*DO THIS*:
Your task is to copy every line of the entries that contains "part".

*RECORDS FOR THE EXERCISE*:

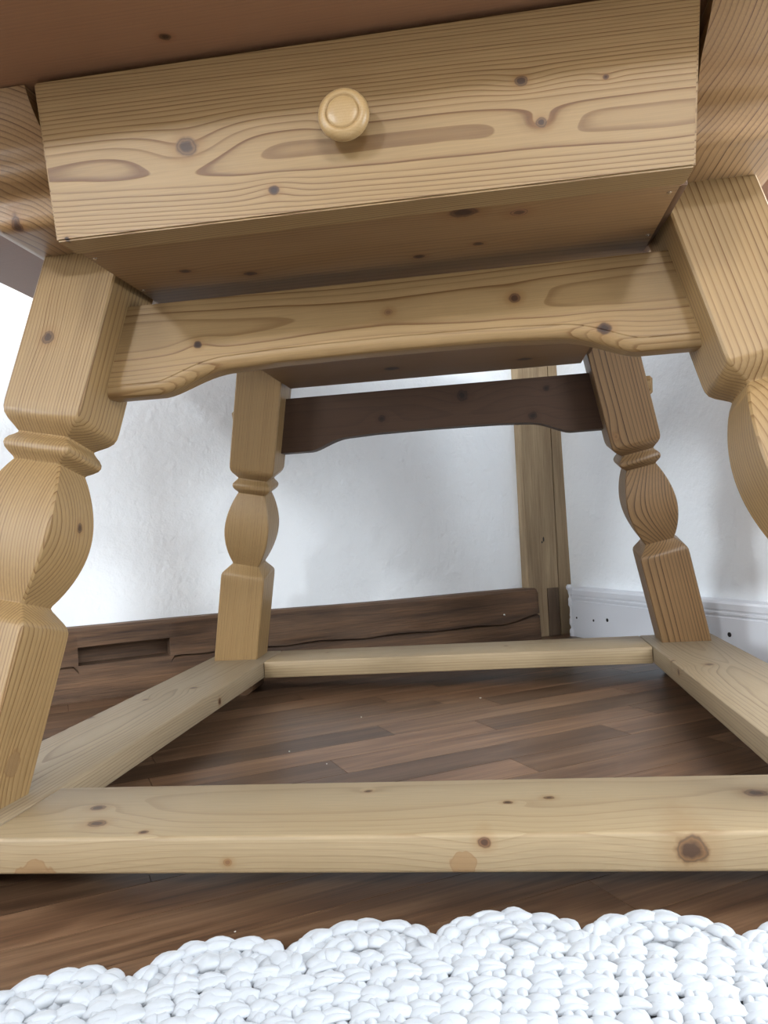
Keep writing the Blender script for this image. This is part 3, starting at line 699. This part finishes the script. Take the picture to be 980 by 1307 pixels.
# rows of stitches
v, fc = [], []
rad = RR - 0.0505; row = 0
while rad > 0.03:
    n = max(5, int(2 * math.pi * rad / 0.0178)); fine = rad > 0.40
    sg, sd = (8, 12) if fine else (5, 6)
    up = Vector((0, 0, 1)); U = rnd.uniform
    for i in range(n):
        a = 2 * math.pi * (i + 0.37 * row + U(-.12, .12)) / n
        er = Vector((math.cos(a), math.sin(a), 0)); et = Vector((-er.y, er.x, 0)); c = er * (rad + U(-.0016, .0016))
        z0 = .0092 + U(-.0007, .0007); L = .0128 * U(.9, 1.12); sp_ = .0062 * U(.8, 1.2)
        # the braided head of a stitch: two leaves opening from one point, then the two wraps of its post
        strand(v, fc, c - et * L + up * z0, c + et * L + er * sp_ + up * (z0 - .001), .0066 * U(.85, 1.10), .0034, .0034, rnd=rnd, seg=sg, sides=sd, curl=.0018)
        strand(v, fc, c - et * L - er * .001 + up * z0, c + et * L * .95 - er * sp_ + up * (z0 - .001), .0066 * U(.85, 1.10), .0034, .0028, rnd=rnd, seg=sg, sides=sd, curl=-.0016)
        for q in (-.0045, .0045):
            strand(v, fc, c + et * (q + U(-.001, .001)) - er * .018 + up * .0040, c + et * (q * .55 + U(-.001, .001)) - er * .001 + up * .007, .0046 * U(.9, 1.15), .0048, .0026, rnd=rnd, seg=sg - 1, sides=sd, taper=.6, end=.5)
    rad -= 0.0205; row += 1
o = mesh_obj('stitch_rows', v, fc, m_rug, rug); o['kind'] = 'stuff'
bm = bmesh.new(); lathe(bm, [(0, .0040), (RR - .062, .0040), (RR - .060, .003), (RR - .062, .001), (0, .001)], lambda a, b, h: (a, b, h), 96)
finish(bm, 'yarn_backing', m_rug, rug)

# ---------------------------------------------------------------- crumbs lying on the floor under and before the table
m_cr = paint('pale_crumb', (0.62, 0.60, 0.55, 1), 0.8)
rnd = random.Random(9)
for (x, y, q, lb_) in ((-.1399, .6527, .0015, 'tiny pale crumb on the floor in the middle under the table'), (.0497, .7637, .0018, 'pale crumb on the floor nearest the back foot rail'),
                     (-.2108, .4654, .0013, 'tiny pale crumb on the floor nearest the left foot rail'), (-.1443, .4044, .0012, 'tiny pale crumb on the floor just behind the front foot rail'),
                     (-.1387, -.0399, .0010, 'tiny pale crumb on the floor nearest the white rug'), (-.1260, -.0247, .0008, 'smallest pale crumb between the white rug and the front foot rail')):
    bm = bmesh.new(); bmesh.ops.create_icosphere(bm, subdivisions=1, radius=q)
    for v_ in bm.verts: v_.co = Vector((v_.co.x * 1.3, v_.co.y * .9, v_.co.z * .7)) * rnd.uniform(.7, 1.2)
    lo_ = min(v_.co.z for v_ in bm.verts)
    for v_ in bm.verts: v_.co.z -= lo_
    o = finish(bm, 'crumb', m_cr, angle=60, loc=(x, y, 0.0), rot=(0, 0, rnd.uniform(0, 3)))
    tag(o, lb_, 'crumb', 'crumbs on the floor by the table')
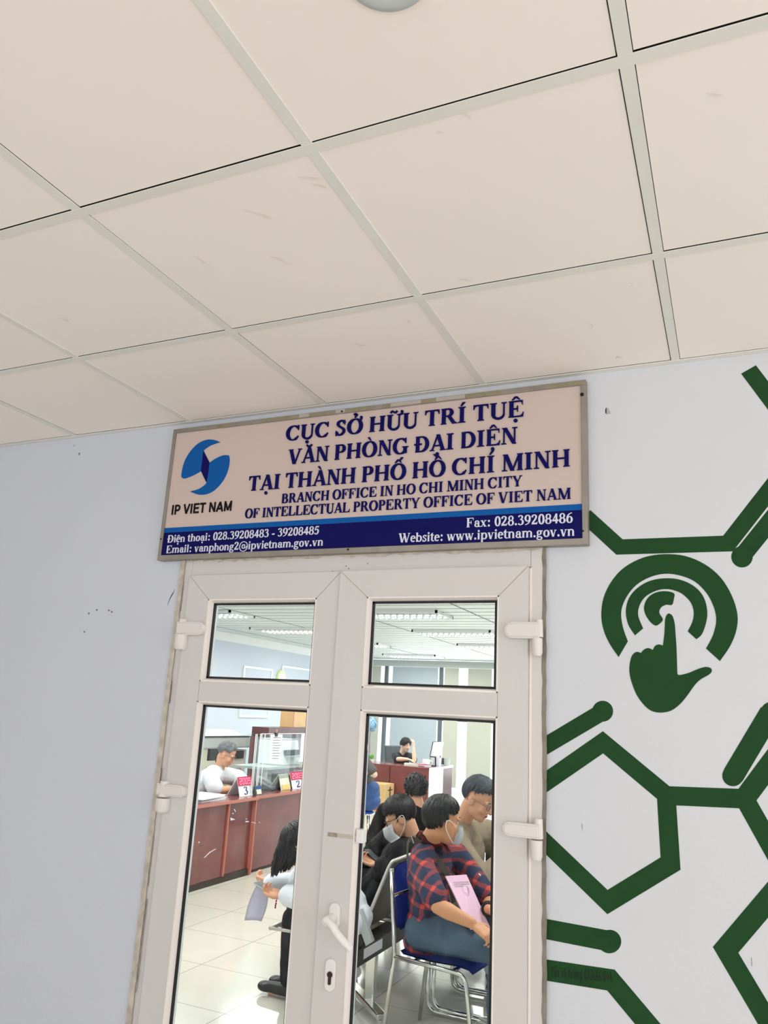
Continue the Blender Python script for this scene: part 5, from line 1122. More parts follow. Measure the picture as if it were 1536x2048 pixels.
# row of waiting seats on a black beam
bn = thing('waiting_bench', 'row of perforated steel seats on a black beam behind the blue chair', 'bench', (-2.1, 2.6, 0))
bx = -1.98
bm = bmesh.new(); box(bm, bx - .06, bx + .06, 1.66, 4.2, .30, .385); obj('beam', bm, M['beam'], bn, bevel=.004)
def shell(y0, y1, prof, th, m, nm):
    bm = bmesh.new(); n = len(prof); a = [bm.verts.new((p[0], y0, p[1])) for p in prof]; b = [bm.verts.new((p[0], y1, p[1])) for p in prof]
    for i in range(n - 1): bm.faces.new((a[i], a[i + 1], b[i + 1], b[i]))
    bmesh.ops.solidify(bm, geom=list(bm.faces), thickness=th); return obj(nm, bm, M[m], bn)
for k, yc in enumerate((2.16, 2.70, 3.24, 3.78)):
    s0, s1 = yc - .26, yc + .26
    shell(s0, s1, [(bx - .50, .40), (bx - .47, .42), (bx - .25, .41), (bx - .02, .40), (bx + .02, .43)], .008, 'steel_mesh', 'seat_pan')
    bm = bmesh.new(); tube(bm, [(bx - .51, s0, .405), (bx - .51, s1, .405)], .012, 8); tube(bm, rounded([(bx - .51, s0, .405), (bx - .25, s0, .412), (bx + .01, s0, .41)], .05), .009, 8); obj('seat_edge', bm, M['steel_edge'], bn, smooth=True)
    if True:
        s0 = yc - (.13 if k == 0 else .25); q = [(bx + .0, .44), (bx + .05, .56), (bx + .10, .68), (bx + .145, .79), (bx + .165, .82)]
        shell(s0, s1, q, .008, 'steel_mesh', 'back_panel')
        e = [(p[0] + .006, s0, p[1]) for p in q]; e2 = [(p[0] + .006, s1, p[1]) for p in q]
        bm = bmesh.new(); tube(bm, rounded(e + e2[::-1], .06, 5), .010, 10); obj('back_edge', bm, M['steel_edge'], bn, smooth=True)
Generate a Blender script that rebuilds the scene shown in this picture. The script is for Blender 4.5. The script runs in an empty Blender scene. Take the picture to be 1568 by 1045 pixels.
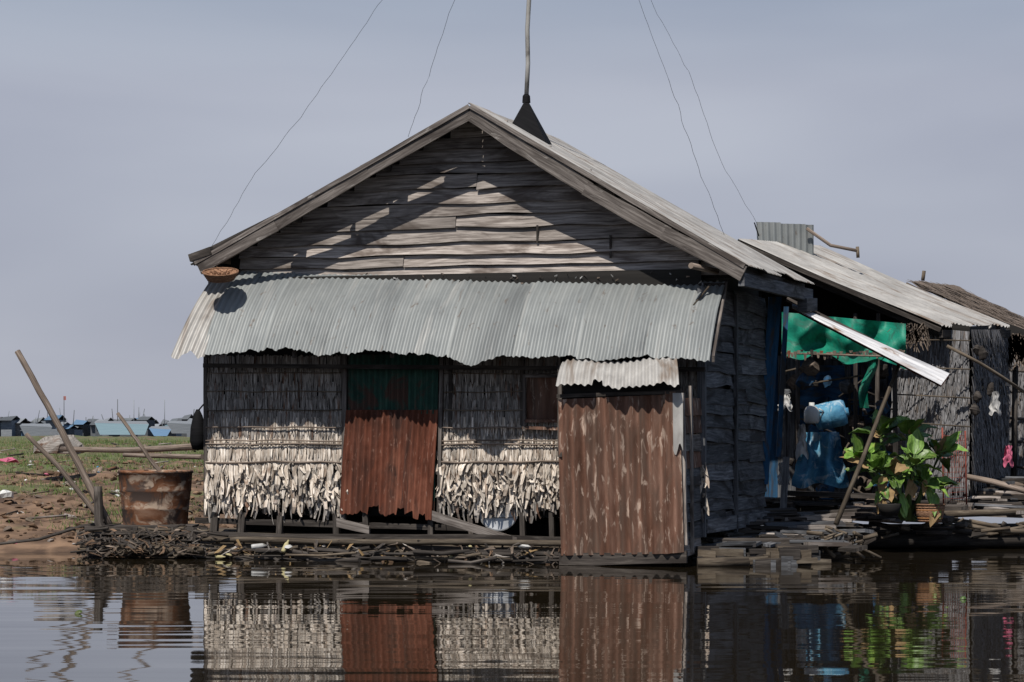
import bpy, math, random
from mathutils import Vector, noise as mn
random.seed(7)
R=random.random
def ru(a,b): return a+(b-a)*R()
V=Vector
scene=bpy.context.scene
# ---------------------------------------------------------------- camera
F=4000.0; CH=1.5
cam=bpy.data.cameras.new('camera'); co=bpy.data.objects.new('camera',cam); scene.collection.objects.link(co)
co.location=(0,0,CH); co.rotation_euler=(math.radians(90),0,0)
cam.sensor_width=36; cam.lens=F/1568*36; cam.shift_y=137.5/1568; cam.clip_end=9000; cam.clip_start=.5
scene.camera=co
scene.view_settings.view_transform='Standard'; scene.view_settings.look='None'; scene.view_settings.exposure=0
# survey helpers (measurements of the site: bearing, height, distance -> metres)
def W(px,py,d): return V(((px-784)/F*d, d, CH-(py-660)/F*d))
A=math.radians(18)
U=V((math.cos(A),-math.sin(A),0)); B=V((math.sin(A),math.cos(A),0)); Z=V((0,0,1))
O=W(718,660,30.6); O.z=0
def H(px,py,v=0.0):
    rx=(px-784)/F; rz=-(py-660)/F
    t=(v+O.x*B.x+O.y*B.y)/(rx*B.x+B.y)
    return V((rx*t,t,CH+rz*t))
def L(u,v,z): return O+U*u+B*v+Z*z
def loc(p): q=p-O; return (q.dot(U),q.dot(B),p.z)
# ---------------------------------------------------------------- materials
def mk(name,cols,scale=(2,40),detail=6,patch=None,pscale=(1.2,1.2),prange=(.5,.65),rough=.85,metal=0,bump=.3,rnd=.5,dist=.3,spec=.3,patch2=None,p2scale=(6,6),p2range=(.62,.7),bdist=.01):
    m=bpy.data.materials.new(name); m.use_nodes=True; nt=m.node_tree; N=nt.nodes; K=nt.links.new
    bs=N['Principled BSDF']
    tc=N.new('ShaderNodeTexCoord')
    def nz(sc,det,ds=0):
        mp=N.new('ShaderNodeMapping'); mp.inputs['Scale'].default_value=(sc[0],sc[1],1); K(tc.outputs['UV'],mp.inputs[0])
        n=N.new('ShaderNodeTexNoise'); n.noise_dimensions='2D'; n.inputs['Scale'].default_value=1; n.inputs['Detail'].default_value=det; n.inputs['Distortion'].default_value=ds; n.inputs['Roughness'].default_value=.65
        K(mp.outputs[0],n.inputs['Vector']); return n
    n1=nz(scale,detail,dist)
    cr=N.new('ShaderNodeValToRGB'); el=cr.color_ramp.elements
    k=len(cols)
    el[0].position=.3; el[0].color=(*cols[0],1); el[1].position=.7; el[1].color=(*cols[-1],1)
    for i in range(1,k-1):
        e=el.new(.3+.4*i/(k-1)); e.color=(*cols[i],1)
    K(n1.outputs['Fac'],cr.inputs[0]); out=cr.outputs[0]
    for pc,ps,pr in ((patch,pscale,prange),(patch2,p2scale,p2range)):
        if pc:
            n2=nz(ps,4,.5); mr=N.new('ShaderNodeMapRange'); mr.inputs[1].default_value=pr[0]; mr.inputs[2].default_value=pr[1]
            K(n2.outputs['Fac'],mr.inputs[0]); mx=N.new('ShaderNodeMix'); mx.data_type='RGBA'; mx.inputs[7].default_value=(*pc,1)
            K(mr.outputs[0],mx.inputs[0]); K(out,mx.inputs[6]); out=mx.outputs[2]
    at=N.new('ShaderNodeAttribute'); at.attribute_name='rnd'
    ma=N.new('ShaderNodeMath'); ma.operation='MULTIPLY_ADD'; ma.inputs[1].default_value=rnd; ma.inputs[2].default_value=1-rnd/2; K(at.outputs['Fac'],ma.inputs[0])
    vm=N.new('ShaderNodeVectorMath'); vm.operation='SCALE'; K(out,vm.inputs[0]); K(ma.outputs[0],vm.inputs['Scale'])
    K(vm.outputs[0],bs.inputs['Base Color'])
    bs.inputs['Roughness'].default_value=rough; bs.inputs['Metallic'].default_value=metal; bs.inputs['Specular IOR Level'].default_value=spec
    if bump:
        b=N.new('ShaderNodeBump'); b.inputs['Strength'].default_value=bump; b.inputs['Distance'].default_value=bdist; K(n1.outputs['Fac'],b.inputs['Height']); K(b.outputs[0],bs.inputs['Normal'])
    return m
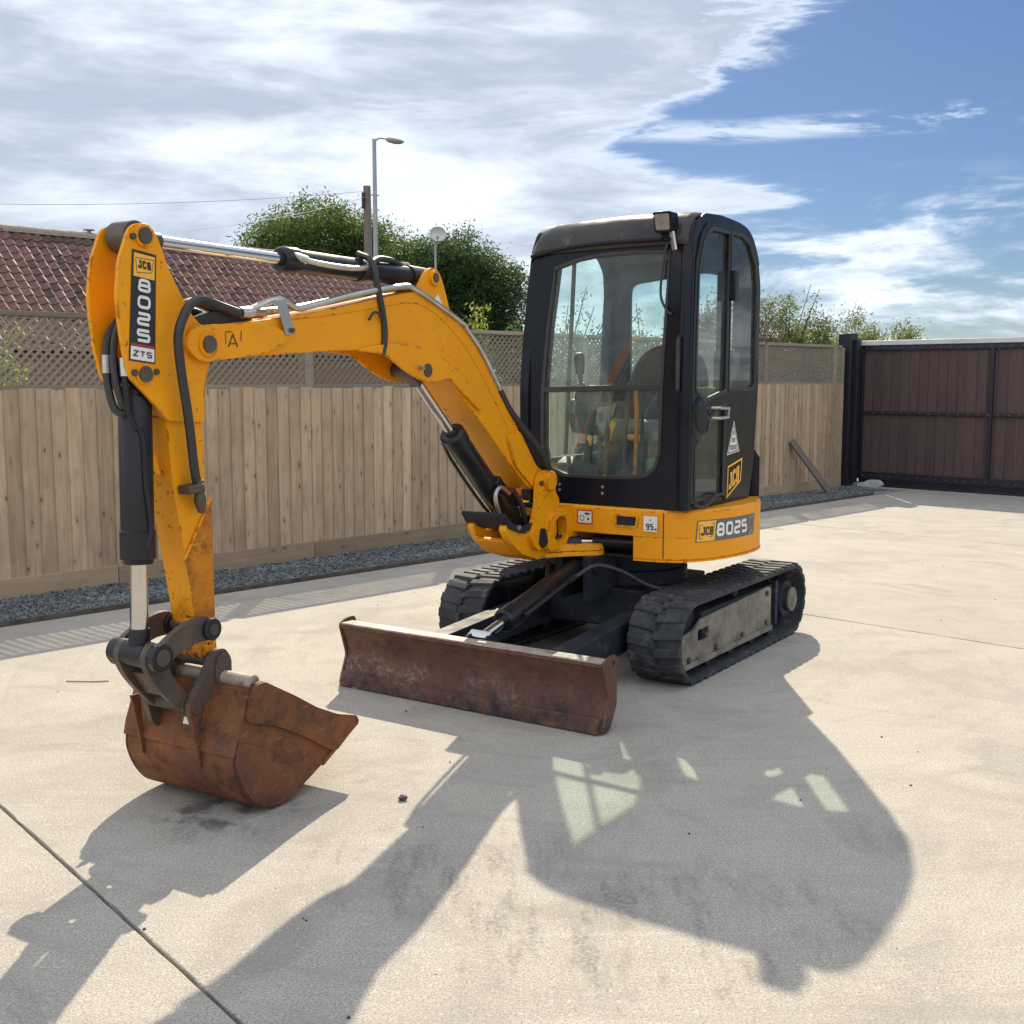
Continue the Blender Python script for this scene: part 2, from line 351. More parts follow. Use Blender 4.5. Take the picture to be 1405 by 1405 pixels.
def concrete():
    m, N, Lk, b = mk('concrete'); k = NT(N, Lk)
    v = k.coord(); big = k.noise(v, 0.55, 5, 0.6, 0.3); mid = k.noise(v, 3.2, 7, 0.65); fine = k.noise(v, 42, 4, 0.7); grit = k.noise(v, 150, 3, 0.7)
    vb = k.coord(scale=(0.9, 7, 1), rot=(0, 0, R(-46))); brush = k.noise(vb, 5, 6, 0.6)
    c = k.mix(k.mapr(big, 0.40, 0.60), (0.445, 0.41, 0.355), (0.375, 0.345, 0.305))
    c = k.mix(k.mapr(mid, 0.38, 0.7, 0, 0.75), c, (0.49, 0.455, 0.40))
    c = k.mix(k.mapr(k.noise(v, 1.3, 7, 0.7, 1.2), 0.50, 0.64, 0, 0.8), c, (0.31, 0.285, 0.255))
    vd = k.coord(scale=(0.35, 5, 1), rot=(0, 0, R(28))); c = k.mix(k.mapr(k.noise(vd, 2.0, 6, 0.65), 0.58, 0.68, 0, 0.5), c, (0.50, 0.48, 0.445))
    c = k.mix(k.mapr(brush, 0.45, 0.72, 0, 0.25), c, (0.29, 0.27, 0.245))
    c = k.mix(k.mapr(grit, 0.36, 0.58, 0.0, 1.0), k.mix(0.8, c, (0.17, 0.155, 0.135)), c)
    c = k.mix(k.mapr(k.noise(v, 65, 2, 0.5), 0.60, 0.72, 0, 0.5), c, (0.56, 0.52, 0.46))
    # small dark pits and grains
    pit = k.mapr(k.vor(v, 11.0), 0.03, 0.055, 1, 0); c = k.mix(k.m('MULTIPLY', pit, k.mapr(k.noise(v, 2.3, 3), 0.5, 0.62)), c, (0.07, 0.06, 0.05))
    # dark scrub marks left by tracks and bucket in front of the machine
    sp = N.new('ShaderNodeSeparateXYZ'); tcn = N.new('ShaderNodeTexCoord'); Lk.new(tcn.outputs['Object'], sp.inputs[0])
    def blob(x, y, rx, ry): 
        dx = k.m('DIVIDE', k.m('SUBTRACT', sp.outputs[0], x), rx); dy = k.m('DIVIDE', k.m('SUBTRACT', sp.outputs[1], y), ry)
        return k.mapr(k.m('ADD', k.m('MULTIPLY', dx, dx), k.m('MULTIPLY', dy, dy)), 0.2, 1.0, 1, 0, True)
    area = k.m('MAXIMUM', k.m('MAXIMUM', blob(0.35, 3.12, 0.85, 0.55), blob(-0.25, 3.55, 0.55, 0.5)), blob(-1.05, 3.95, 0.35, 0.3))
    vs = k.coord(scale=(9, 2.2, 1), rot=(0, 0, R(20))); scr = k.mapr(k.noise(vs, 1.0, 8, 0.72), 0.49, 0.60)
    scr = k.m('MULTIPLY', k.m('MULTIPLY', scr, k.mapr(k.noise(v, 75, 3, 0.75), 0.44, 0.54)), area)
    dx_ = k.m('SUBTRACT', sp.outputs[0], 0.7); dy_ = k.m('SUBTRACT', sp.outputs[1], 6.7); cr = N.new('ShaderNodeCombineXYZ')
    Lk.new(k.m('MULTIPLY', k.m('SQRT', k.m('ADD', k.m('MULTIPLY', dx_, dx_), k.m('MULTIPLY', dy_, dy_))), 9.0), cr.inputs[0]); Lk.new(k.m('MULTIPLY', k.m('ARCTAN2', dy_, dx_), 2.5), cr.inputs[1])
    c = k.mix(k.mapr(k.noise(cr.outputs[0], 1.0, 7, 0.65), 0.54, 0.70, 0, 0.55), c, (0.265, 0.245, 0.22))
    c = k.mix(k.m('MULTIPLY', scr, 0.55), c, (0.10, 0.095, 0.085))
    c = k.mix(k.m('MULTIPLY', k.m('MULTIPLY', blob(-1.02, 4.0, 0.34, 0.22), k.mapr(k.noise(v, 6.5, 5, 0.6), 0.5, 0.6)), 0.8), c, (0.085, 0.075, 0.07))
    oi = N.new('ShaderNodeObjectInfo'); hv = N.new('ShaderNodeHueSaturation'); Lk.new(c, hv.inputs['Color']); Lk.new(k.mapr(oi.outputs['Random'], 0, 1, 0.93, 1.06), hv.inputs['Value']); c = hv.outputs[0]
    Lk.new(c, b.inputs['Base Color']); b.inputs['Roughness'].default_value = 0.85; b.inputs['Specular IOR Level'].default_value = 0.3
    h = k.m('ADD', k.m('MULTIPLY', fine, 0.5), k.m('ADD', k.m('MULTIPLY', grit, 0.55), k.m('MULTIPLY', mid, 0.9)))
    Lk.new(k.bump(h, 0.55, 0.006), b.inputs['Normal']); return m
def wood(name, c1, c2, dark, axis=2, knots=True, rv=0.2, knot_s=1.0):
    m, N, Lk, b = mk(name); k = NT(N, Lk)
    st = [14.0, 14.0, 14.0]; st[axis] = 0.8
    t = N.new('ShaderNodeTexCoord'); oi = N.new('ShaderNodeObjectInfo')
    cb = N.new('ShaderNodeCombineXYZ')
    for i in range(3): Lk.new(oi.outputs['Random'], cb.inputs[i])
    va = N.new('ShaderNodeVectorMath'); va.operation = 'MULTIPLY_ADD'; Lk.new(cb.outputs[0], va.inputs[0]); va.inputs[1].default_value = (13, 29, 41); Lk.new(t.outputs['Object'], va.inputs[2])
    mp = N.new('ShaderNodeMapping'); Lk.new(va.outputs[0], mp.inputs[0]); mp.inputs['Scale'].default_value = st
    g = k.noise(mp.outputs[0], 2.2, 6, 0.65, 0.6); g2 = k.noise(va.outputs[0], 2.4, 5, 0.6)
    c = k.mix(k.mapr(g, 0.34, 0.64), c1, c2); c = k.mix(k.mapr(g2, 0.45, 0.75, 0, 0.5), c, dark)
    if knots:
        ks = [12.5*knot_s]*3; ks[axis] = 5.6*knot_s
        mk2 = N.new('ShaderNodeMapping'); Lk.new(va.outputs[0], mk2.inputs[0]); mk2.inputs['Scale'].default_value = ks
        d = k.vor(mk2.outputs[0], 1.0); dn = k.m('ADD', d, k.m('MULTIPLY', k.noise(va.outputs[0], 45, 3), 0.12))
        c = k.mix(k.mapr(dn, 0.12, 0.19, 0.95, 0), c, tuple(x*0.28 for x in dark)); c = k.mix(k.mapr(dn, 0.17, 0.42, 0.35, 0), c, dark)
    hs = N.new('ShaderNodeHueSaturation'); Lk.new(c, hs.inputs['Color']); Lk.new(k.mapr(oi.outputs['Random'], 0, 1, 1-rv, 1+rv), hs.inputs['Value'])
    Lk.new(hs.outputs[0], b.inputs['Base Color']); b.inputs['Roughness'].default_value = 0.82; b.inputs['Specular IOR Level'].default_value = 0.25
    Lk.new(k.bump(g, 0.35, 0.004), b.inputs['Normal']); return m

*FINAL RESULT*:
Keep writing the Blender script for this image. This is part 3, starting at line 699. This part finishes the script. Take the picture to be 980 by 1307 pixels.
Continue the Blender Python script for this scene: part 5, from line 1122. More parts follow. Measure the picture as if it were 1536x2048 pixels.
Continue the Blender Python script for this scene: part 2, from line 351. More parts follow. Use Blender 4.5. Take the picture to be 1405 by 1405 pixels.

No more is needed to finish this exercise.